Exercise description:
Give back only the lines in the records below from the one with "Generate a Blender" to the one with "H_CEIL = 2.957", both inclusive, word for word.

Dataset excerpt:
________________________

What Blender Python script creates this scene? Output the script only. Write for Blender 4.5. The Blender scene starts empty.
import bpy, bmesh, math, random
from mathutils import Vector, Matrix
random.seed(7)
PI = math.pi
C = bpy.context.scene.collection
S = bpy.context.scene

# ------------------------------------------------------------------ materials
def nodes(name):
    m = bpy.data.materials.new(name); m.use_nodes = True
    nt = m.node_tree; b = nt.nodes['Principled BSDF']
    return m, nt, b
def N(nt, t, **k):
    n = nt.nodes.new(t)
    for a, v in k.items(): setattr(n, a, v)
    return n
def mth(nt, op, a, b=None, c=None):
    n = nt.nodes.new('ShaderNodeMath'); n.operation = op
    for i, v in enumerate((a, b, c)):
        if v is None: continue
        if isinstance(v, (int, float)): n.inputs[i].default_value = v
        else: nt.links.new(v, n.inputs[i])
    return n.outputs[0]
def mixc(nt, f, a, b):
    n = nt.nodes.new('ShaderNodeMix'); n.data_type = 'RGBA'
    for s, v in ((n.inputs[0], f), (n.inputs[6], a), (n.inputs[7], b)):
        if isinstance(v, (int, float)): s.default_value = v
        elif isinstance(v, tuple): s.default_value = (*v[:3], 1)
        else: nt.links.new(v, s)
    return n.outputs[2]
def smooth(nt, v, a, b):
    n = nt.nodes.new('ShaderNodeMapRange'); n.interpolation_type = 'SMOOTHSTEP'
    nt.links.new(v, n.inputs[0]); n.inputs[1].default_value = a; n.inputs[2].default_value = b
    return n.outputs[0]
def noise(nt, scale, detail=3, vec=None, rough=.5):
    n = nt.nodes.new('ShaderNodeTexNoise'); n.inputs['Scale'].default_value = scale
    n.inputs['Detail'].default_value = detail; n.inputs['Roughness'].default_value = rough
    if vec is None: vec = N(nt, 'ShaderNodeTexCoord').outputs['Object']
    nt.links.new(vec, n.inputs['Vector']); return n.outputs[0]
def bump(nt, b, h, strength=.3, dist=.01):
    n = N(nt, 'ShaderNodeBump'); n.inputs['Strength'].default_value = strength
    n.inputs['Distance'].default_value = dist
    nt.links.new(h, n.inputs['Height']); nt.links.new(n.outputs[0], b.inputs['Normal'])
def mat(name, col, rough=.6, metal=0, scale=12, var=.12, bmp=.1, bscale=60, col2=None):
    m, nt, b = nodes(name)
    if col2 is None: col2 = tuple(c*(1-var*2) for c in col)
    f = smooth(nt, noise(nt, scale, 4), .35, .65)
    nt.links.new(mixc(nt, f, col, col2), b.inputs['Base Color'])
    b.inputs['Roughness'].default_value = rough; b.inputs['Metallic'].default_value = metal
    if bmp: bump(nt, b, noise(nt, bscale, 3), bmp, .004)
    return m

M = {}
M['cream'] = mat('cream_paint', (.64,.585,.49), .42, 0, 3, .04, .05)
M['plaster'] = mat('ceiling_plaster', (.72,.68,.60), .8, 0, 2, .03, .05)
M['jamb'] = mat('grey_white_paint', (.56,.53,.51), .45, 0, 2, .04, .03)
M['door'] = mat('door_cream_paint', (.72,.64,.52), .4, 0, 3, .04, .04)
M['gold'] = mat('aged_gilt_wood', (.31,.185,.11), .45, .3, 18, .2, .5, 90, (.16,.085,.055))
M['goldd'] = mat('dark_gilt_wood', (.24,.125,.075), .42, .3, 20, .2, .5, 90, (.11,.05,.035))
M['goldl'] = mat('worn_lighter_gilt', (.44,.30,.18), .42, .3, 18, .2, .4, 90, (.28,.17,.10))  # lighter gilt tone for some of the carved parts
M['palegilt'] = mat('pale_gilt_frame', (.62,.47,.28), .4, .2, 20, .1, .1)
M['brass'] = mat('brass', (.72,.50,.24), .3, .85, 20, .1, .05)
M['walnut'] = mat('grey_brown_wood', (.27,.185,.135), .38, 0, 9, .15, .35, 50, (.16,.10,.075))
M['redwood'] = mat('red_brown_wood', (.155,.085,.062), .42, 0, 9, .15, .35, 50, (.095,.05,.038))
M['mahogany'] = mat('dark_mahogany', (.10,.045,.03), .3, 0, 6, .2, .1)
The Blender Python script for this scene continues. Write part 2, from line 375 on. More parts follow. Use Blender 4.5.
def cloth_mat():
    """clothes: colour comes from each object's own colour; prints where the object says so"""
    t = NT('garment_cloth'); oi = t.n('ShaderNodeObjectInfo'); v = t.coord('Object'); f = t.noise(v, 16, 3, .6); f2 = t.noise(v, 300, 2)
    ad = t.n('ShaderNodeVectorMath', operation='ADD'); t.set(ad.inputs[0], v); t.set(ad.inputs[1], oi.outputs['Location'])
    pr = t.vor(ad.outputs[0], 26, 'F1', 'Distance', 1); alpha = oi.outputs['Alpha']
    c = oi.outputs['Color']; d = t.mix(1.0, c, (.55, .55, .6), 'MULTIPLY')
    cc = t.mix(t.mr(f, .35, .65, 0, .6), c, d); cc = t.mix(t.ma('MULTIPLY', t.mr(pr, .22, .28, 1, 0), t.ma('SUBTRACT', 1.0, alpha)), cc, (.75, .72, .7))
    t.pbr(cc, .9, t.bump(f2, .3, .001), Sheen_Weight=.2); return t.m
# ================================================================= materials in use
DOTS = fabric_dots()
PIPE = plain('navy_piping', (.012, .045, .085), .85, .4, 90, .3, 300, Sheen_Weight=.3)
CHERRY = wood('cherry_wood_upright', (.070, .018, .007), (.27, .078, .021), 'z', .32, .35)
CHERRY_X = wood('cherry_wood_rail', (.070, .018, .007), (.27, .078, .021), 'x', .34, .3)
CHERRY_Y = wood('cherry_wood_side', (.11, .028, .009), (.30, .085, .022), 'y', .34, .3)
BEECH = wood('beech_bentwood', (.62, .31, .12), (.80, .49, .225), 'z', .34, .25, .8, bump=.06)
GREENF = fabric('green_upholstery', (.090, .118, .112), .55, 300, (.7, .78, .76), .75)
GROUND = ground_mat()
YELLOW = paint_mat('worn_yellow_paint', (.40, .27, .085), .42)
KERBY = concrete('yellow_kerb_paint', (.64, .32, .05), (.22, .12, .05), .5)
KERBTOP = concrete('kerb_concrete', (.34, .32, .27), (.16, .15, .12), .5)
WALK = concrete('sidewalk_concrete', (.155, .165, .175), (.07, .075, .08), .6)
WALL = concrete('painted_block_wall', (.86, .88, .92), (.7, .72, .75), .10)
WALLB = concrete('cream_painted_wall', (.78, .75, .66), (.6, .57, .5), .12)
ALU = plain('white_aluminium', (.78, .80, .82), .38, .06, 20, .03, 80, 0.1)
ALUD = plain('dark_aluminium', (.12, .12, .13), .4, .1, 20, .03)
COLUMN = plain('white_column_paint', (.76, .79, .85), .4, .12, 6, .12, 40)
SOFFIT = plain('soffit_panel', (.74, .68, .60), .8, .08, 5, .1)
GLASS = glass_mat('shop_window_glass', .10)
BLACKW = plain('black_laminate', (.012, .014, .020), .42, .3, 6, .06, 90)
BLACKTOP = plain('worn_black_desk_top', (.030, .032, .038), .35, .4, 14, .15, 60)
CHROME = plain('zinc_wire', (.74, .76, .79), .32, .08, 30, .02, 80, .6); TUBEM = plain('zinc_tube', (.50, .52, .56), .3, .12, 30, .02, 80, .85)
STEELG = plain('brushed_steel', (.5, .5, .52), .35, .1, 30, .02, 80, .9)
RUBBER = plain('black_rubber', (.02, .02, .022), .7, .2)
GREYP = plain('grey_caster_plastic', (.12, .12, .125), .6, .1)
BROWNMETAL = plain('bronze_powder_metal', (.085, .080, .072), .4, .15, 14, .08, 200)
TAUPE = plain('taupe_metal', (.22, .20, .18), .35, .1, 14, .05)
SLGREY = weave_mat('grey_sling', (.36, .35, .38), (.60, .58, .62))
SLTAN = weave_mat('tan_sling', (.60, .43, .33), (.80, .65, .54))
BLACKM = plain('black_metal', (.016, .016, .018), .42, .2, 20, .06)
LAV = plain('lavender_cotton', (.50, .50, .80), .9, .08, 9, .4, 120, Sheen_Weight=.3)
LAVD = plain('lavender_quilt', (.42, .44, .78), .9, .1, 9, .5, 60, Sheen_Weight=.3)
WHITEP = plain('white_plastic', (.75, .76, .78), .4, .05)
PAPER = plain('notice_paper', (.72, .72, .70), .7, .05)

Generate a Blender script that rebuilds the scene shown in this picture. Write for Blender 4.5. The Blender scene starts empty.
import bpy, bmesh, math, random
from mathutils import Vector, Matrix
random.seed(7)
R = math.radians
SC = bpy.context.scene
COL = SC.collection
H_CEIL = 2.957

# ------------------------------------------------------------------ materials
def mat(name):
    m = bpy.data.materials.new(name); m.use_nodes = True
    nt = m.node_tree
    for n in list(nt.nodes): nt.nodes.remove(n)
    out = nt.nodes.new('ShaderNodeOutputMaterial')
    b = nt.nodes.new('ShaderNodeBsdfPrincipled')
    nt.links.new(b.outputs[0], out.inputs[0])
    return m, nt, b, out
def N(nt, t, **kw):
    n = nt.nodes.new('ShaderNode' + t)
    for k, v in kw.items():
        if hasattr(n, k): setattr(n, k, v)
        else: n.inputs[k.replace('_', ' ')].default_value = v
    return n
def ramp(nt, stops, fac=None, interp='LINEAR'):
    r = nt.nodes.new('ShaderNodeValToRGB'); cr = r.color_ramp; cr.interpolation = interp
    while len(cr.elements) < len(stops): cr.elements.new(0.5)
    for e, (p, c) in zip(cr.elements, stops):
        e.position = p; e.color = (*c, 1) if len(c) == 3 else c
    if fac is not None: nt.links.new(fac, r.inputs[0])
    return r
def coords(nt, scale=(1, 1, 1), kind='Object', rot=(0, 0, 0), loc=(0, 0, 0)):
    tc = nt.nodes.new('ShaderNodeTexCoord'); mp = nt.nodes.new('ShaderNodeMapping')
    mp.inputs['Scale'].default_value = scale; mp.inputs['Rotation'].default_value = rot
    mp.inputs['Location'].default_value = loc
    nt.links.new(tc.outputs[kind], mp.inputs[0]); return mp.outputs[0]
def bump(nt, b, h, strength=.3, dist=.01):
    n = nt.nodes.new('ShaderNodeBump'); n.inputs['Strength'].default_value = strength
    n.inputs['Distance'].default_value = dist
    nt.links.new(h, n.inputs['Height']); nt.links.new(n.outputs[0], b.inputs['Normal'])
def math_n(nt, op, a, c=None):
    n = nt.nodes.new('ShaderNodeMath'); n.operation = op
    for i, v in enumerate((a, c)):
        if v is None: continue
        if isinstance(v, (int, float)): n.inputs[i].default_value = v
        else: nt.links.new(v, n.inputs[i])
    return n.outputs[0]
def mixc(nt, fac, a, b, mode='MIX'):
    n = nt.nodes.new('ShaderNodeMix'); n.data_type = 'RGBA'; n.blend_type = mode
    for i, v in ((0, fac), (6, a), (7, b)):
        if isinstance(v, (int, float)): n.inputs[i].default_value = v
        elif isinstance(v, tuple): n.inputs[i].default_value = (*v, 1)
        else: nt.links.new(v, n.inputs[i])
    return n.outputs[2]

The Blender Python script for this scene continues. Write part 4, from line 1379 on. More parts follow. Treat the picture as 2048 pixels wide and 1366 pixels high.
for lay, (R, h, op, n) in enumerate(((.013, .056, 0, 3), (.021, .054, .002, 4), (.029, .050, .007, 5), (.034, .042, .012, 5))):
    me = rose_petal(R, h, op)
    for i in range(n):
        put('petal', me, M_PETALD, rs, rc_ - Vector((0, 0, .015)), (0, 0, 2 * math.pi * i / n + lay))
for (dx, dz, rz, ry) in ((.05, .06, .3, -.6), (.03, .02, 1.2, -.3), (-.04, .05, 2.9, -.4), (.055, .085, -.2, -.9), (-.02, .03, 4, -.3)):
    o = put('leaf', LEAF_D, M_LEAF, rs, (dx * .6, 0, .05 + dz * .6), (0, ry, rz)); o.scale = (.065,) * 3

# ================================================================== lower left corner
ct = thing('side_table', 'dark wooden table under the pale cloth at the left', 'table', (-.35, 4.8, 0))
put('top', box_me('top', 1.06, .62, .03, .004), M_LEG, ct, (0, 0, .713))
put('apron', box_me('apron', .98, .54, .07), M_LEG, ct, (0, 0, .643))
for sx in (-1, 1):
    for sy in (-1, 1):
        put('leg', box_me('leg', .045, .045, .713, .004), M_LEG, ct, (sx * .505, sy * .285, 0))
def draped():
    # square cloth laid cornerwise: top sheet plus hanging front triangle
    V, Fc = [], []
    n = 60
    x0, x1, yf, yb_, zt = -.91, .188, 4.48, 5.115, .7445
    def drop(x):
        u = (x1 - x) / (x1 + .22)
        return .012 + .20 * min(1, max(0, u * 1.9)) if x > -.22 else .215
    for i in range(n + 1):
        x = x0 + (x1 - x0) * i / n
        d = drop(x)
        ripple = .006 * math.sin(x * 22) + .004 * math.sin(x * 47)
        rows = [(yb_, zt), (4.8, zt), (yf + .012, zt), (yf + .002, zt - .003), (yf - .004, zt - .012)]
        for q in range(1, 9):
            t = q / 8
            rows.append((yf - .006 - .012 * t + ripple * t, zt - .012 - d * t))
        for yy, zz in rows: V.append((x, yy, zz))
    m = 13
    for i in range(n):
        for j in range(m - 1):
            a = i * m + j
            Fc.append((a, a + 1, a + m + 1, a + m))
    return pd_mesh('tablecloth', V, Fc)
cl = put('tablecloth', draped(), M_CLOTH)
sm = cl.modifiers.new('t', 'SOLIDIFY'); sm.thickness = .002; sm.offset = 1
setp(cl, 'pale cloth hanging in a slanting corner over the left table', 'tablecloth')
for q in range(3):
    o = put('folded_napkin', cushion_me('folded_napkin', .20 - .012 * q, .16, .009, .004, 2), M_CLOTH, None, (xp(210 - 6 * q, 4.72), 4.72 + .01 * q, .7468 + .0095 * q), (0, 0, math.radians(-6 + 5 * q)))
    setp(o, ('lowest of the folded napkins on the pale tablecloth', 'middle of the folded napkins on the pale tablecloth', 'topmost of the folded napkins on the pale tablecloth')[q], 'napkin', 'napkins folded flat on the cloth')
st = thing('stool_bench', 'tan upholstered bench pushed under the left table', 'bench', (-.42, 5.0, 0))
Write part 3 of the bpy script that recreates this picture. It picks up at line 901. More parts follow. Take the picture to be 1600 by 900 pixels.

________________________

Response to the exercise:
Generate a Blender script that rebuilds the scene shown in this picture. Write for Blender 4.5. The Blender scene starts empty.
import bpy, bmesh, math, random
from mathutils import Vector, Matrix
random.seed(7)
R = math.radians
SC = bpy.context.scene
COL = SC.collection
H_CEIL = 2.957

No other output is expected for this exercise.